Brief → Give a verbatim copy of the lines below, minus the pictures.

Supplied material →
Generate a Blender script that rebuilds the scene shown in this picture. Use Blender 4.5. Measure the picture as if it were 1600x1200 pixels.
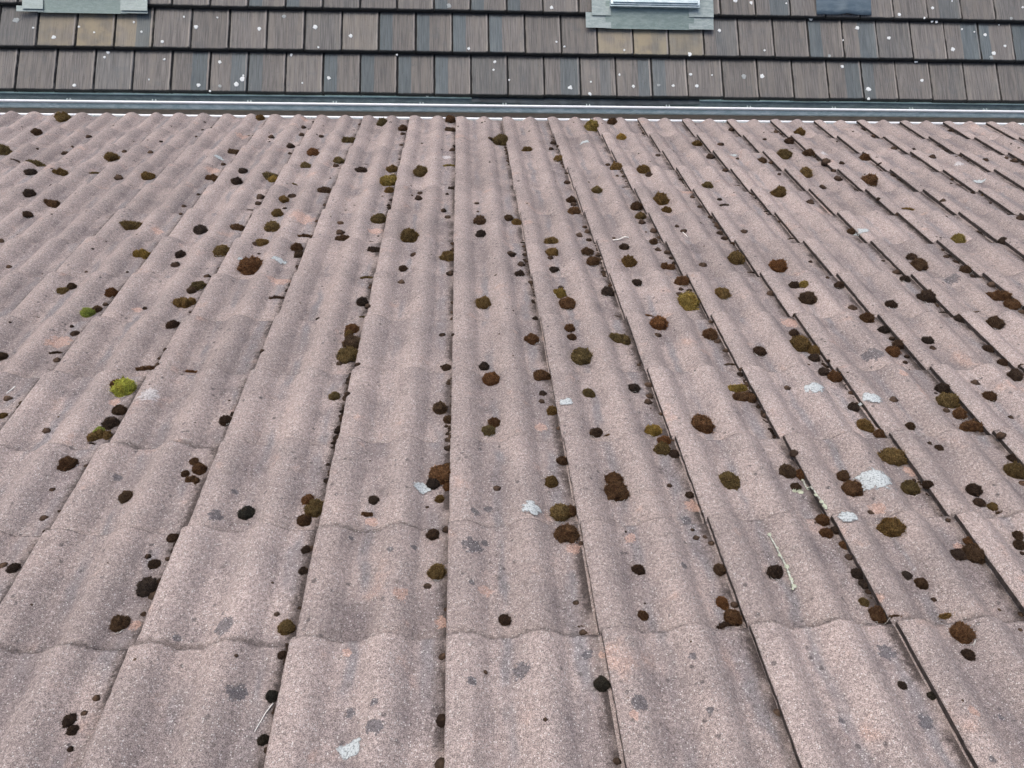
import bpy, math, random
import numpy as np
from mathutils import Matrix, Vector, noise
for o in list(bpy.data.objects): bpy.data.objects.remove(o)
S = bpy.context.scene
C = S.collection
R = math.radians
random.seed(7); RNG = np.random.default_rng(7)

# ---------------------------------------------------------------- camera, sky, sun, exposure
PITCH = R(26.0)                       # slope of the near roof
EAVE_Z = 3.288                       # height of its eave above the ground
V_EAVE = 4.0650
O_R = Vector((0, 0, EAVE_Z + V_EAVE*math.sin(PITCH)))
# roof frame: u to the right, v down the slope (away from the camera), n out of the roof
M_R = Matrix(((1, 0, 0, O_R.x), (0, math.cos(PITCH), math.sin(PITCH), O_R.y),
              (0, -math.sin(PITCH), math.cos(PITCH), O_R.z), (0, 0, 0, 1)))
CAM_UVN = Vector((0.05139613, -0.93326875, 1.19356138))
TH, YAW, ROLL = 0.58151507, -0.06573179, 0.02634505
_fw = Vector((0, math.cos(TH), -math.sin(TH))); _up = Vector((0, math.sin(TH), math.cos(TH))); _rt = Vector((1, 0, 0))
_Z = Matrix.Rotation(YAW, 3, 'Z')
_fw, _up, _rt = _Z @ _fw, _Z @ _up, _Z @ _rt
_c, _s = math.cos(ROLL), math.sin(ROLL)
_rt, _up = _c*_rt + _s*_up, -_s*_rt + _c*_up
MR3 = M_R.to_3x3()
cr, cu, cf = MR3 @ _rt, MR3 @ _up, MR3 @ _fw
cam_d = bpy.data.cameras.new('camera'); cam = bpy.data.objects.new('camera', cam_d); C.objects.link(cam)
loc = M_R @ CAM_UVN
cam.matrix_world = Matrix(((cr.x, cu.x, -cf.x, loc.x), (cr.y, cu.y, -cf.y, loc.y), (cr.z, cu.z, -cf.z, loc.z), (0, 0, 0, 1)))
cam_d.sensor_fit = 'HORIZONTAL'; cam_d.sensor_width = 36.0; cam_d.lens = 36.0*1150/1600
cam_d.clip_start = 0.05; cam_d.clip_end = 2000
S.camera = cam

SUN_EL, SUN_AZ = R(68), R(-45)        # azimuth from straight ahead (+y), negative = left
W = bpy.data.worlds.new('World'); S.world = W; W.use_nodes = True
wn = W.node_tree.nodes; wl = W.node_tree.links; wn.clear()
sky = wn.new('ShaderNodeTexSky'); sky.sky_type = 'NISHITA'; sky.sun_disc = False
sky.sun_elevation = SUN_EL; sky.sun_rotation = SUN_AZ
sky.air_density = 1.0; sky.dust_density = 4.0; sky.ozone_density = 1.0
bg = wn.new('ShaderNodeBackground'); bg.inputs[1].default_value = 0.15
wo = wn.new('ShaderNodeOutputWorld'); wl.new(sky.outputs[0], bg.inputs[0]); wl.new(bg.outputs[0], wo.inputs[0])
sun_d = bpy.data.lights.new('sun', 'SUN'); sun_d.energy = 1.3; sun_d.angle = R(60); sun_d.color = (1, 0.95, 0.87)
sun = bpy.data.objects.new('sun', sun_d); C.objects.link(sun)
sdir = Vector((math.sin(SUN_AZ)*math.cos(SUN_EL), math.cos(SUN_AZ)*math.cos(SUN_EL), math.sin(SUN_EL)))
sun.rotation_euler = sdir.to_track_quat('Z', 'Y').to_euler()
S.view_settings.view_transform = 'Standard'; S.view_settings.look = 'None'
S.view_settings.exposure = 0.33; S.view_settings.gamma = 1.0; S.view_settings.use_curve_mapping = False
S.render.resolution_x, S.render.resolution_y = 1024, 768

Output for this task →
Generate a Blender script that rebuilds the scene shown in this picture. Use Blender 4.5. Measure the picture as if it were 1600x1200 pixels.
import bpy, math, random
import numpy as np
from mathutils import Matrix, Vector, noise
for o in list(bpy.data.objects): bpy.data.objects.remove(o)
S = bpy.context.scene
C = S.collection
R = math.radians
random.seed(7); RNG = np.random.default_rng(7)

# ---------------------------------------------------------------- camera, sky, sun, exposure
PITCH = R(26.0)                       # slope of the near roof
EAVE_Z = 3.288                       # height of its eave above the ground
V_EAVE = 4.0650
O_R = Vector((0, 0, EAVE_Z + V_EAVE*math.sin(PITCH)))
# roof frame: u to the right, v down the slope (away from the camera), n out of the roof
M_R = Matrix(((1, 0, 0, O_R.x), (0, math.cos(PITCH), math.sin(PITCH), O_R.y),
              (0, -math.sin(PITCH), math.cos(PITCH), O_R.z), (0, 0, 0, 1)))
CAM_UVN = Vector((0.05139613, -0.93326875, 1.19356138))
TH, YAW, ROLL = 0.58151507, -0.06573179, 0.02634505
_fw = Vector((0, math.cos(TH), -math.sin(TH))); _up = Vector((0, math.sin(TH), math.cos(TH))); _rt = Vector((1, 0, 0))
_Z = Matrix.Rotation(YAW, 3, 'Z')
_fw, _up, _rt = _Z @ _fw, _Z @ _up, _Z @ _rt
_c, _s = math.cos(ROLL), math.sin(ROLL)
_rt, _up = _c*_rt + _s*_up, -_s*_rt + _c*_up
MR3 = M_R.to_3x3()
cr, cu, cf = MR3 @ _rt, MR3 @ _up, MR3 @ _fw
cam_d = bpy.data.cameras.new('camera'); cam = bpy.data.objects.new('camera', cam_d); C.objects.link(cam)
loc = M_R @ CAM_UVN
cam.matrix_world = Matrix(((cr.x, cu.x, -cf.x, loc.x), (cr.y, cu.y, -cf.y, loc.y), (cr.z, cu.z, -cf.z, loc.z), (0, 0, 0, 1)))
cam_d.sensor_fit = 'HORIZONTAL'; cam_d.sensor_width = 36.0; cam_d.lens = 36.0*1150/1600
cam_d.clip_start = 0.05; cam_d.clip_end = 2000
S.camera = cam

SUN_EL, SUN_AZ = R(68), R(-45)        # azimuth from straight ahead (+y), negative = left
W = bpy.data.worlds.new('World'); S.world = W; W.use_nodes = True
wn = W.node_tree.nodes; wl = W.node_tree.links; wn.clear()
sky = wn.new('ShaderNodeTexSky'); sky.sky_type = 'NISHITA'; sky.sun_disc = False
sky.sun_elevation = SUN_EL; sky.sun_rotation = SUN_AZ
sky.air_density = 1.0; sky.dust_density = 4.0; sky.ozone_density = 1.0
bg = wn.new('ShaderNodeBackground'); bg.inputs[1].default_value = 0.15
wo = wn.new('ShaderNodeOutputWorld'); wl.new(sky.outputs[0], bg.inputs[0]); wl.new(bg.outputs[0], wo.inputs[0])
sun_d = bpy.data.lights.new('sun', 'SUN'); sun_d.energy = 1.3; sun_d.angle = R(60); sun_d.color = (1, 0.95, 0.87)
sun = bpy.data.objects.new('sun', sun_d); C.objects.link(sun)
sdir = Vector((math.sin(SUN_AZ)*math.cos(SUN_EL), math.cos(SUN_AZ)*math.cos(SUN_EL), math.sin(SUN_EL)))
sun.rotation_euler = sdir.to_track_quat('Z', 'Y').to_euler()
S.view_settings.view_transform = 'Standard'; S.view_settings.look = 'None'
S.view_settings.exposure = 0.33; S.view_settings.gamma = 1.0; S.view_settings.use_curve_mapping = False
S.render.resolution_x, S.render.resolution_y = 1024, 768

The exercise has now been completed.